Friday, October 8, 2010

Fighting for Life

Don't Shoot the Messenger
Mostly Dead

Usually I listen to a disc about three times front to back for a review. This doesn't prevent me from writing things I will change my mind about later, but it seems to be the fairest method. There are exceptions. A lot of droning home-recorded "experimental" music doesn't need me to sit through it more than once to reach a conclusion. And some songwriting identifies itself immediately as incompetent and/or plagiarized. All art is not created equal. I make no effort to treat musicians who are terrible equally to ones who are clearly talented, and neither should you. If your friends' band sucks and you know it does, you're not doing them any favors blowing smoke.

Employing seven band members and a long roster of guests, all working through parts intensely composed by Mostly Dead leader Andrew Nolte, Don't Shoot the Messenger is impenetrable on first, second, and even third approach. It's quite obviously the work of musicians who have mastered their art, as the constant bone-jarring meter shifts and smarty-pants vocal and instrumental harmonies will regularly remind you. Their combination of music-major chops and rambling hippie idealism doesn't leave you any really obvious comparisons. The only band I can think of with a similar hybrid of Danny Elfman and Tom Waits is Colorado's similarly inaccessible Orphaned Gears, a band whose ambition I admired -- and whose exhausting song lengths and triple-stuffed arrangements left me grasping for excuses to not have to listen to them.

Don't Shoot the Messenger is honest about the amount of work it's going to require from the listener, beginning as it does with tracks like "Fallen Out" that force all of Mostly Dead's details into short, tense songs. "Expect the Unexpected," with its rushing chant of "it could happen to you" at the climax, illustrates well how Nolte's compositions divide out accessible, rhythmically square parts with unsettling sections. Violin and horns interject in weird spaces, and abrasive guitar effects add to the feeling of displacement. Only towards the end of Messenger's running order do songs like the salsa "Hypnosis & Patches" and the beatnik swing "How Can You Know?" let the band stretch out in a more traditional way. Mostly Dead throw so much at the ear right out of the gate, it's possible to overlook how many really immediate elements there are to the album -- the string quartet that opens "Goodbye, Blue Planet," the jazzy fingersnaps and operatic female vocals of "Spoonful of Spin," big gang choruses on many tracks.

Although it's not going to be everyone's cup of tea, Don't Shoot the Messenger strikes me as the definition of an artistically successful record. Why makes me say that? There's a method to Nolte's madness.

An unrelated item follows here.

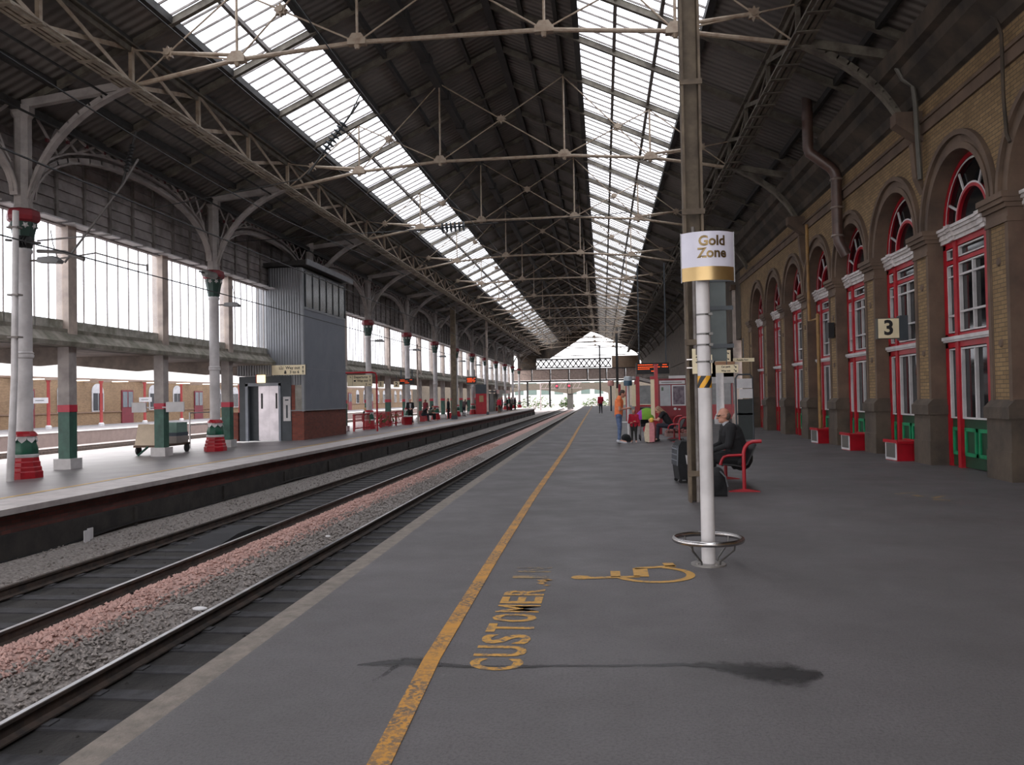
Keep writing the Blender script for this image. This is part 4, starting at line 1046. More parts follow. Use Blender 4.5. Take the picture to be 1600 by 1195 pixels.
# platform number signs 1 and 2
for x, n, y in ((-15.0, '1', 54.5), (-14.3, '2', 56)):
    t = thing('platform_number_sign', ('cream hanging sign with number %s nearer the red sign frame' if n == '1' else 'cream hanging sign with number %s beside the dark departure board') % n, 'sign', (x, y, 2.4))
    mb = MB(); mb.box(-.2, .2, -.03, .03, 0, .42); mb.build('sign_board', SIGNC, t); text(n, .4, INK, t, (0, -.034, .21), FACE_CAM)
    mb = MB(); mb.box(-.02, .02, -.02, .02, .42, .83); mb.build('hanger', DKGREY, t)
# departure boards
def led_board(name, lab, loc, w, h, rows, grey=True, legs=None):
    t = thing(name, lab, 'display', loc)
    mb = MB(); mb.box(-w/2, w/2, 0, .25, 0, h); mb.build('case', mat('board_grey', (120,118,114), .5) if grey else BLACK, t)
    mb = MB(); mb.box(-w/2+.06, w/2-.06, -.01, .0, .06, h-.06); mb.build('screen', BLACK, t)
    mb = MB(); R = random.Random(len(lab))
    for z, segs in rows:
        for a, b in segs:
            x = a
            while x < b:
                q = R.uniform(.03, .07)*w/1.5; mb.box(x*w-w/2, min(b, x+q/w)*w-w/2, -.016, -.011, z*h-.03*h, z*h+.03*h); x += (q+.02*w/1.5)/w
    mb.build('led_text', LED, t)
    if legs:
        mb = MB()
        for x in legs: mb.box(x-.03, x+.03, .05, .2, h, h+.6)
        mb.build('hanger', DKGREY, t)
    return t
led_board('departure_board', 'small dark departure board beside the number 2 sign across the tracks', (-13.8, 56.8, 2.62), 1.05, .40, ((.78,((.08,.4),(.75,.9))),(.55,((.08,.6),)),(.25,((.4,.7),))), False, (-.4, .4))
led_board('departure_board', 'glowing orange departure board hung over the island platform', (-11.95, 74, 2.82), 1.0, .72, ((.75,((.12,.6),(.72,.9))),(.6,((.12,.8),)),(.45,((.15,.9),)),(.3,((.12,.6),(.7,.85)))), True, (-.3, .3))
# red litter bin, tall red panel, shop canopy
t = thing('round_bin', 'round red litter bin beside the suited man across the tracks', 'bin', (-13.45, 55.6, ZL(-13.5))); mb = MB(); mb.lathe([(.3,0),(.34,.5),(.36,.52),(.3,.54)], 18); mb.build('body', RED, t, True); mb = MB(); mb.lathe([(.35,.54),(.36,.6),(.28,.62)], 18); mb.build('rim', SIGNW, t)
t = thing('vending_machine', 'tall red vending machine on the island platform', 'machine', (-13.1, 88, ZL(-13.1))); mb = MB(); mb.box(-.65, .65, 0, .9, 0, 2.2); mb.build('body', RED, t); mb = MB(); mb.box(-.25, .2, -.02, 0, 1.3, 2.0); mb.build('display_panel', mat('tan_panel', (170,140,104), .6), t); mb = MB(); mb.box(-.65, .65, 0, .9, 2.2, 3.2); mb.build('top_box', DKGREY, t)
t = thing('kiosk', 'dark kiosk with red and black fascia far along the island platform', 'kiosk', (-14.5, 108, ZL(-14.5)))
mb = MB(); mb.box(-.35, .2, -5, 7, 0, 2.3); mb.build('walls', DKGREY, t)
mb = MB(); mb.box(-.35, 1.2, -6, 8, 2.5, 2.62); mb.build('canopy', DKGREY, t)
mb = MB(); mb.box(1.2, 1.25, -6, -3.5, 2.3, 2.75); mb.box(1.2, 1.25, 3.5, 8, 2.3, 2.75); mb.build('red_fascia', DRED, t)
mb = MB(); mb.box(1.2, 1.25, -3.5, 3.5, 2.3, 2.75); mb.build('dark_fascia', BLACK, t)
mb = MB(); mb.box(.2, .26, -1.0, .9, 0, 2.2); mb.build('poster_panel', mat('pale_poster', (160,150,132), .6, c2=(110,104,92), scale=2), t)
for k, (y, l) in enumerate(((46.5+7*0, ''),)): pass
def bench_far(x, y, lab):
    t = thing('platform_bench', lab, 'bench', (x, y, ZL(x)))
    mb = MB(); mb.box(-.22, .22, -.9, .9, .42, .47); mb.build('seat', RED, t); mb = MB(); mb.box(-.26, -.2, -.9, .9, .5, .85); mb.build('backrest', RED, t)
    for yy in (-.8, .8): mb = MB(); mb.box(-.2, .2, yy-.04, yy+.04, 0, .42); mb.build('leg', RED, t)
    return t
bench_far(-14.5, 53.6, 'red bench beside the round red bin across the tracks')
bench_far(-14.2, 64.4, 'red bench with seated travellers across the tracks')
bench_far(-13.6, 72.6, 'red bench beyond the standing dark man across the tracks')
bench_far(-13.0, 114, 'red bench near the far end of the island platform')
# masts on the island platform edge
for x, y, h, m, l in ((-12.3, 67.2, 9.3, MAST, 'dark steel mast on the island platform behind the departure board'), (-11.6, 82, 9.8, PCREAM, 'slim cream pole on the island platform beside the red machine')):
    t = thing('steel_mast', l, 'mast', (x, y, ZL(x))); r = .2 if m is MAST else .09
    mb = MB(); mb.box(-r, r, -r, r, 0, h); mb.build('shaft', m, t); mb = MB(); mb.box(-r-.03, r+.03, -r-.03, r+.03, 0, .3); mb.build('foot', DKGREY, t)
t = thing('platform_pole', 'thin cream pole beside the suited man across the tracks', 'pole', (-13.6, 59.5, ZL(-13.6))); mb = MB(); mb.lathe([(.06,0),(.055,5.8)], 10); mb.build('shaft', PCREAM, t, True)
# ------------------------------------------------------------------ station buildings across the open tracks
mb = MB(); mb.box(-60, -35.6, 20, 330, -1.1, -.2); struct(mb, 'floor_far', mat('far_paving', (130,124,122), .8, c2=(104,100,98)))['label'] = 'far platform across the open tracks'
mb = MB(); mb.box(-36.2, -35.45, 20, 330, -.22, -.17); struct(mb, 'trim_10', mat('white_edge', (225,222,220), .6))['label'] = 'white edge of the far platform across the open tracks'
mb = MB(); mb.box(-35.6, -35.5, 20, 330, -1.1, -.23); struct(mb, 'wall_far_platform', mat('far_face', (120,106,102), .9))['label'] = 'dark face of the far platform'
b = thing('station_building', 'low buff brick station building beyond the open tracks', 'building', (-45, 80, -.2))
FBR = brick_mat('far_buff_brick', 'YZ0', (156,126,94), (134,106,78), (118,98,80), grime=.4)
mb = MB(); mb.box(-52, -45, 36, 330, -.2, 5.2); mb.build('wall', FBR, b, **W)
mb = MB(); mb.box(-45.0, -44.92, 36, 330, .85, .95); mb.box(-45, -44.92, 36, 330, 3.75, 3.9); mb.build('band', mat('far_stone', (140,112,92), .8), b, **W)
y = 46; i = 0
while y < 250:
    if i % 3 == 0:
        mb = MB(); mb.box(-44.98, -44.9, y-.95, y+.95, -.2, 2.9); f = mb.build('door', mat('far_maroon', (120,36,48), .5), b, **W)
        mb = MB(); 
        for s in (-1, 1): mb.box(-44.9+45, -44.87+45, y+s*.45-.36-80, y+s*.45+.36-80, 1.3+.2, 2.75+.2)
        mb.build('pane', mat('far_glass', (120,126,130), .2), f)
    else:
        mb = MB(); mb.box(-44.98, -44.9, y-.85, y+.85, .95, 2.75); mb.prism([(y-.85,2.75)]+[(y-.85*math.cos(PI*q/10), 2.75+.7*math.sin(PI*q/10)) for q in range(1,10)]+[(y+.85,2.75)], 'X', -44.98, -44.92); f = mb.build('window', WHITE, b, **W)
        mb = MB()
        for s in (-1, 1): mb.box(.1, .13, y+s*.38-.32-80, y+s*.38+.32-80, 1.05+.2, 2.6+.2)
        mb.build('pane', mat('far_glass_dark', (64,66,70), .2), f)
    y += 4.6; i += 1
c = thing('far_canopy', 'white fronted canopy along the far station building', 'canopy', (-41.5, 80, 3))
for y in range(31, 300, 4 if 0 else 9): mb = MB(); mb.box(-44.85, -38.2, y, y+.2, 3.5, 3.75); mb.build('canopy_beam', mat('canopy_soffit_far', (150,128,112), .7), c, **W)
mb = MB(); mb.box(-38.2, -38.05, 30, 300, 3.55, 4.9); mb.build('fascia', mat('white_fascia', (226,224,224), .5), c, **W)
mb = MB(); mb.prism([(-38.2,4.9),(-41.5,6.0),(-44.85,5.25),(-44.85,5.15),(-41.5,5.9),(-38.2,4.8)], 'Y', 30, 300); mb.build('glazed_roof', SGLASS, c, **W)
i = 0; y = 45
fp = None
while y < 125:
    l = 'dull red canopy post on the far platform, %s from the near end' % ORD[i]
    if fp is None:
        fp = thing('canopy_post', l, 'post', (-41.9, y, -.2), 0, 'canopy posts on the far platform')
        mb = MB(); mb.lathe([(.13,.25),(.11,3.5),(.2,3.75)], 10); mb.build('shaft', mat('dull_red', (166,66,64), .5), fp, True); mb = MB(); mb.lathe([(.22,0),(.22,.2),(.14,.27)], 10); mb.build('foot', SIGNW, fp)
    else: dup(fp, (-41.9, y, -.2), None, l)
    y += 6.6; i += 1
i = 0; y = 44
cl = None
while y < 120:
    l = 'glowing ceiling light under the far canopy, %s along' % ORD[i]
    mb = MB()
    if cl is None:
        mb.box(-.5, .5, -.35, .35, -.06, 0); cl = mb.build('canopy_light', LAMPW); tag(cl, l, 'lamp', 'lights under the far canopy'); cl.location = (-40.2, y, 3.5)
    else: o = cl.copy(); COL.objects.link(o); o['label'] = l; o.location = (-40.2, y, 3.5)
    y += 5.2; i += 1
for k, (x, y) in enumerate(((-41.6, 56.9), (-41.6, 71))):
    t = thing('station_sign', 'white name board on a red post of the far platform, %s from the near end' % ORD[k], 'sign', (x, y, 1.75)); mb = MB(); mb.box(-.6, .6, -.03, .03, 0, .42); mb.build('board', SIGNW, t); mb = MB(); mb.box(-.4, .3, -.036, -.03, .18, .24); mb.build('dark_line', mat('board_grey', (0,0,0)), t)
for k, (x, y) in enumerate(((-26, 45), (-29.5, 52.5))):
    t = thing('ground_signal', 'small white ground signal between the open tracks, %s from the camera' % ORD[k], 'signal', (x, y, -1.1)); mb = MB(); mb.box(-.12, .12, -.1, .1, .9, 1.5); mb.build('head', SIGNW, t); mb = MB(); mb.box(-.06, .06, -.06, .06, 0, .9); mb.build('stem', SIGNW, t)
for k, x in enumerate((-22.6, -24.1, -30.4, -31.9)):
    mb = MB(); mb.box(x-.04, x+.04, 15, 160, -1.1, -.93); single(mb, 'rail', RUST, 'rusty rail of the open tracks behind the island platform, %s from it' % ORD[k], 'rail', (x, 60, -1.1))
mb = MB(); mb.box(-95, -75, 20, 200, -1, 8.2); o = thing('distant_shed', 'pale blue grey building seen through the screen windows', 'building', (-85, 100, -1)); mb.build('wall', mat('pale_blue_wall', (176,182,196), .8), o, **W)
mb = MB()
for i in range(30):
    for z in (3.5, 5.6): mb.box(-75.02, -74.95, 24+i*6, 28+i*6, z, z+1.2)
mb.build('windows', mat('pale_pane', (140,148,166), .3), o, **W)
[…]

If the music seeks to constantly keep the listener from getting comfortable, the lyrics answer the obvious question as to why the musicians want to elicit that reaction. At first the idealism of these broadsides, which use "you" and "we" pronouns just as often as "I" and "me," might be distasteful to more cynical listeners. I don't like so much to be lectured by my record albums. But if the big question over music and art in general is, "What's the point?", I don't have to ask myself why Mostly Dead sound the way they do. This is difficult, personal music crafted with a message in mind. As a critic, whether I agree with the message or not isn't at issue.

Don't Shoot the Messenger does a really fine job of creating an atmosphere that suits the lyrics. Mostly Dead are passionate about the state of our environment, culture, and relationships. Someone interpreting their music incompletely might see them as relentlessly negative, but they are conscientious about discussing solutions. In the same way they construct difficult songs but leave care to bring in anthemic, simpler sections when they are needed, Nolte isn't monochromatic with his lyrics. At points he can sound like he's issuing a laundry list of complaints, but he finds ways to mix it up. One is using sweeter vocals from bassist Mo Born and guest female singers to contrast his own raspy, hectoring tone. The instrumental arrangements often bring in a humor and lightness that the lyrics lack. Who can be unhappy listening to slide whistle, or a good sheepish melodica solo?

This was a big project. It sounds like one! A lot of very talented players worked hard to put this thing together. That's why it would be a shame if Mostly Dead did nothing for the whole length of Don't Shoot the Messenger besides announce how screwed the human race is. Thankfully, they are not entirely about listing problems without offering solutions. The chorus from "Serpents & Doves" illustrates their balance between hyperbole and twisted optimism best: "Unbearable sorrow and perpetual pain/In the darkest of hours on the blackest of days/I can still hear music."

P.S. Don't Shoot the Messenger on CD ends with an amazing 25-minute composition, "The Pledge of Unification Vol. 1," that's like a whole second Mostly Dead record unto itself... it has elements from the 10 songs that precede it, plus solo sections for all the instruments, plus a lot more lyrics (including some overdue discussion of what can be accomplished through music as opposed to complaining). It's a great introduction to their world but I feel like it should be treated as a separate piece. Coming at the end of a pretty weighty full-length, as it does, it seems like overkill, but if you sit down and listen to it by itself I think it's the most suitably overblown thing they've yet done.